Agosto, 2021 - Edição 270

Música e letras

Quantas vezes não lemos nos créditos de um disco “música e letra” de autoria de fulano ou beltrano. Texto (ou letra) e melodia, os componentes da canção. A chamada música popular brasileira já teve prestígio internacional como produto cultural, funcionando como veículo de difusão da língua portuguesa pelo mundo. Mas a produção musical, como tudo na vida, conhece altos e baixos (e não me refiro a questões estéticas, que o gosto muda ao sabor dos tempos). Fato é que o que se produz hoje é totalmente diferente do que se produziu ontem, tal a vertiginosidade das mudanças que vivemos, mas esta é outra história. O fato é que essa imbricação de letra com melodia (não me refiro aqui a música instrumental, e a brasileira existe e é de qualidade) constitui considerável material de estudo, e os proporciona muito bons. A expressão do cotidiano nos letristas populares é de interesse incontroverso, e as vertentes de investigação se multiplicam, talvez tentando acompanhar a variedade de formas de expressão de compositores e de letristas.

Muitos são os títulos cuidando de temas – ou movimentos musicais – específicos: do samba ao funk, passando por bossa nova, tropicalismo, rock brasil, forró e outros. Mas nos domínios da interação entre poesia, como expressão estética, e música popular, destaco o Música Popular e Moderna Poesia Brasileira, de Affonso Romano de Sant’Anna (1976, 2013), sem dúvida um guia para acompanhar o percurso seguido pela música e a poesia no Brasil desde o Modernismo de 1922. A primeira parte, “De Noel e o Modernismo aos Secos e Molhados”, dá uma ideia da abrangência do estudo.

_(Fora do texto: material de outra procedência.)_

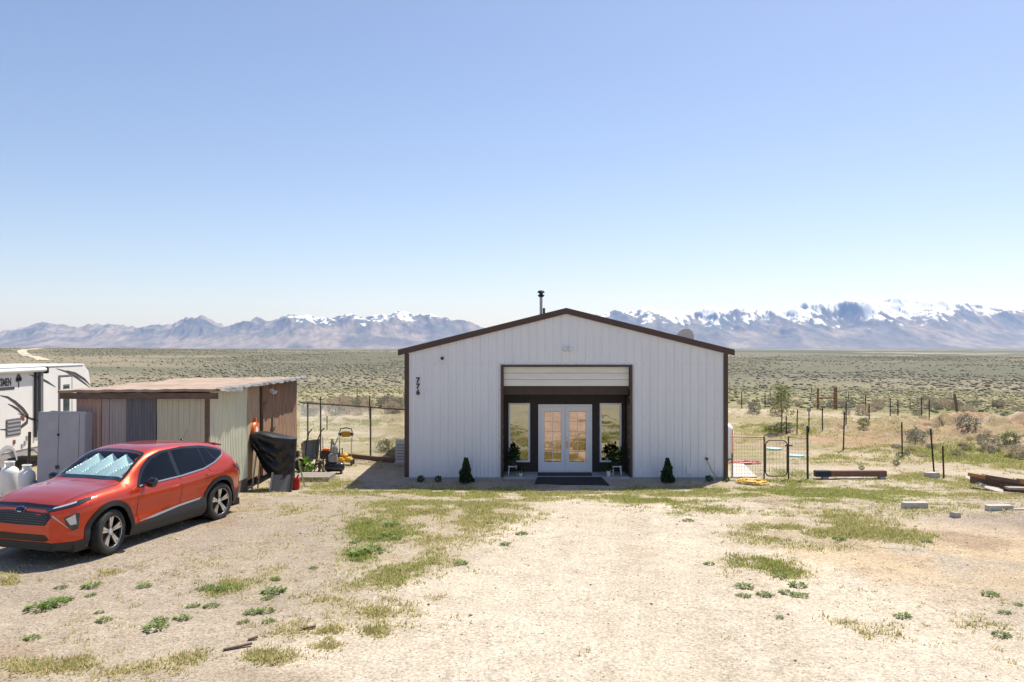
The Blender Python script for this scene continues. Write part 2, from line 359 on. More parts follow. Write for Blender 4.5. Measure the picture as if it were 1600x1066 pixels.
def mountains(name, label, px0, px1, D0, D1, seed, fade):
    cols = int((px1 - px0) / 1.3); rows = 120
    px = np.linspace(px0, px1, cols)[None, :] * np.ones((rows, 1)); d = np.linspace(0, 1, rows)[:, None] * np.ones((1, cols))
    D = D0 + (D1 - D0) * d
    X = (px - 800) / F * D; Y = D
    prof = np.clip(1 - np.abs(d - .62) / .62, 0, 1) ** 1.15
    rid = 0; amp = 1.; tot = 0
    for o_ in range(7):
        s_ = 2300 / 2 ** o_
        nn = 1 - np.abs(2 * vnoise(X / s_ + 5 * o_ + .25 * Y / s_, Y / (s_ * 2.4), seed + o_) - 1)
        rid = rid + amp * nn ** 1.4; tot += amp; amp *= .58
    rid = rid / tot
    H = prof * (.08 + 1.15 * rid)
    tgt = np.interp(px[0], [p[0] for p in SKY], [HOR - p[1] for p in SKY]) / F
    jag = 0
    tgt = (tgt + jag) * np.interp(px[0], fade[0], fade[1])
    elev = (H * 1000) / D
    k = tgt / np.maximum(elev.max(0), 1e-6)
    ker = np.hanning(11); ker /= ker.sum(); k = np.convolve(np.pad(k, 5, mode='edge'), ker, mode='valid')
    Z = H * 1000 * k[None, :]
    Z = Z + prof ** 1.5 * ((1 - np.abs(2 * vnoise(X / 420, Y / 900, seed + 80) - 1)) * 95 + (1 - np.abs(2 * vnoise(X / 150, Y / 400, seed + 81) - 1)) * 48 - 75) * np.clip(k * F / 40, .3, 1)[None, :]
    Z = Z + CAMZ * prof - 12
    V = np.column_stack([X.ravel(), Y.ravel(), Z.ravel()])
    i = np.arange(rows - 1)[:, None] * cols; j = np.arange(cols - 1)[None, :]
    Q = np.stack([i + j, i + j + 1, i + cols + j + 1, i + cols + j], -1).reshape(-1, 4)
    # rock / scrub / snow as what lies on the slopes (by height above the plain)
    ap = (Z / D * F).ravel(); x = X.ravel(); y = Y.ravel()
    n1 = fbm(x / 380, y / 600, seed + 50, 5); n2 = fbm(x / 190 + y / 900, y / 420, seed + 60, 6)
    C = lambda *c: np.array(c)[None, :]; mix = lambda a, b, t: a * (1 - t[:, None]) + b * t[:, None]
    col = mix(C(.115, .105, .10), C(.22, .185, .16), sstep(.38, .66, n1))
    col = mix(col, C(.075, .082, .08), sstep(.5, .66, n2) * sstep(12, 30, ap) * .8)
    pxs = px.ravel()
    line = np.interp(pxs, [-900, 380, 450, 640, 760, 900, 1080, 1230, 1300, 1460, 1520, 1600, 2600], [84, 72, 50, 48, 60, 52, 47, 48, 45, 49, 56, 66, 66])
    gy_, gx_ = np.gradient(Z); sl_ = np.hypot(gx_ / (D * 1.3 / F), gy_ / ((D1 - D0) / rows)).ravel()
    n3 = fbm(x / 60, y / 130, seed + 70, 5)
    snow = sstep(-1.3, 1.3, ap - line + (n1 - .5) * 22 + (n2 - .5) * 34 + (n3 - .5) * 40 - np.clip(sl_ - .6, 0, 1.5) * 14)
    col = col * (.45 + 1.1 * n3)[:, None]
    col = mix(col, C(.72, .755, .82), snow * .95)
    mt = attr_mat(name + "_surface", .95)
    o = np_mesh(name, V, Q, mt, col, smooth=True); tag(o, label, kind="structure")
mountains("mountain_range", "long bluish mountain range with thin snow on its crests", -900, 860, 11500, 15500, 100, ([-900, 700, 860], [1, 1, .35]))
mountains("mountain_range", "high rugged mountain range with broad snowfields at the right", 700, 2600, 12000, 16500, 200, ([700, 860, 900, 2600], [.25, .8, 1, 1]))

# ------------------------------------------------------------------ materials
M_ = lambda *a, **k: mat(*a, **k)
M_("white_siding", (.79, .80, .84), .40, col2=(.75, .76, .80), nscale=2.2, stretch=(1.6, 1, .22))
M_("brown_trim", (.075, .040, .030), .45, col2=(.06, .033, .026), nscale=3)
M_("dark_brown_wall", (.036, .026, .023), .7, col2=(.028, .02, .018), nscale=6, bump=.2, bscale=60)
M_("header_brown", (.075, .052, .043), .6, col2=(.06, .042, .036))
M_("door_white", (.82, .83, .86), .35)
M_("rollup_white", (.84, .82, .77), .45, col2=(.76, .74, .69), nscale=2, stretch=(1, 1, 6))
M_("concrete", (.46, .45, .43), .9, col2=(.36, .35, .33), nscale=6, bump=.3, bscale=50)
M_("pale_concrete", (.60, .56, .50), .9, col2=(.45, .41, .36), nscale=6, bump=.4, bscale=40)
M_("black_rubber", (.022, .024, .030), .75, bump=.3, bscale=90)
M_("mat_brown", (.065, .055, .052), .95, bump=.5, bscale=150)
M_("black_metal", (.02, .02, .022), .5)
M_("dark_steel", (.07, .065, .06), .55, metal=.5, col2=(.12, .08, .055), nscale=12)
M_("post_green", (.022, .03, .025), .6)
M_("post_rust", (.10, .055, .04), .8, col2=(.06, .04, .032), nscale=10)
M_("galvanised", (.45, .46, .47), .4, metal=.8, col2=(.36, .37, .38), nscale=8)
M_("brass", (.62, .52, .30), .35, metal=.8)
M_("white_plastic", (.80, .80, .78), .4)
M_("grey_plastic", (.30, .31, .33), .5)
M_("black_plastic", (.018, .018, .02), .45)
M_("yellow_paint", (.70, .40, .02), .4, col2=(.55, .3, .02), nscale=14)
M_("red_paint", (.5, .02, .02), .4)
M_("orange_plastic", (.75, .17, .03), .45)
M_("blue_paint", (.04, .22, .42), .5, col2=(.05, .16, .3), nscale=10)
M_("teal_plastic", (.42, .66, .60), .5)
M_("yellow_hose", (.72, .47, .06), .5)
M_("olive_hose", (.30, .26, .08), .5)
M_("red_hose", (.45, .10, .10), .5)
M_("wood_grey", (.46, .41, .35), .9, col2=(.31, .27, .23), nscale=7, stretch=(1, 12, 12), bump=.4, bscale=30)
M_("wood_weathered", (.20, .135, .095), .9, col2=(.10, .07, .055), nscale=5, stretch=(1, 9, 9), bump=.4, bscale=25)
M_("wood_orange", (.46, .24, .10), .85, col2=(.30, .15, .07), nscale=5, stretch=(1, 9, 9))
M_("wood_pale", (.62, .56, .46), .85, col2=(.5, .43, .33), nscale=6, stretch=(1, 9, 9))
M_("fence_wood", (.36, .19, .09), .85, col2=(.25, .125, .06), nscale=6, stretch=(6, 6, 1))
M_("tie_red", (.22, .11, .09), .9, col2=(.13, .075, .065), nscale=6, stretch=(1, 8, 8), bump=.3)
M_("plywood_old", (.40, .225, .125), .9, col2=(.14, .09, .065), nscale=2.6, stretch=(6, 6, .7), bump=.3, bscale=20)
M_("plywood_tan", (.48, .36, .23), .9, col2=(.36, .25, .15), nscale=3, stretch=(5, 5, .8))
M_("tin_beige", (.56, .55, .41), .55, col2=(.45, .44, .33), nscale=2.5, stretch=(5, 5, .5), lo=.4, hi=.75)
M_("tin_pale", (.68, .68, .53), .5, col2=(.50, .51, .40), nscale=2.2, stretch=(5, 5, .4), lo=.42, hi=.8)
M_("tin_grey", (.32, .31, .31), .5, metal=.3, col2=(.42, .36, .34), nscale=3, stretch=(5, 5, .6))
M_("tin_dark", (.155, .165, .195), .5, metal=.3, col2=(.11, .115, .135), nscale=3, stretch=(6, 6, .5))
M_("tin_rust", (.50, .34, .28), .7, col2=(.44, .27, .21), nscale=4, stretch=(5, 5, .6))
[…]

Com outro enfoque, mas também abrangente e erudito, é o reverenciado A Música Popular no Romance Brasileiro (2002), de José Ramos Tinhorão. Em três volumes, inicia no século XVIII, vai ao XIX e dedica ao século XX os dois volumes seguintes. Tendo como mote a referência à música popular, percorre os rincões do país, destrinchando a produção literária desde Pernambuco ao Rio Grande do Sul, desde as metrópoles às pequenas cidades do interior, indo do morro ao asfalto. A lista de títulos consultados inclui expressamente 230 obras. Expressamente, porque o autor refere inúmeras outras no corpo da argumentação. Dentre estas, A Oferta e o Altar, de Renato Pacheco (1964).

Pacheco, nascido em Vitória, em 1928, e aí mesmo falecendo, em 2004, é dos maiores vultos da cultura espírito-santense no século XX. Por Tinhorão tem a temática do seu primeiro romance integrado ao ciclo literário que o pesquisador considerou “tão caracteristicamente paulista de histórias reveladoras do impacto dos modelos urbanos da capital sobre as pequenas cidades” (vol. II, pág. 99-101). Para os estudiosos, a obra de Pacheco inaugura o novo romance capixaba, que, a partir daí, iria, em pouco mais de cinquenta anos, do regional ao urbano, contemplando uma multiplicidade de temáticas tal que, ao inserir-se no ambiente maior da produção literária brasileira contemporânea, quase que o sintetiza em termos de tendências.

Sendo universal, a música expressa a alma do povo. O seu estudo sistemático permite ainda abordagens originais e interessantes, como a de Tinhorão, que com sua pesquisa acabou trazendo à tona ciclos e tradições literárias esquecidas ou pouco conhecidas

Por Getúlio Marcos Pereira Neves, do PEN Clube do Brasil.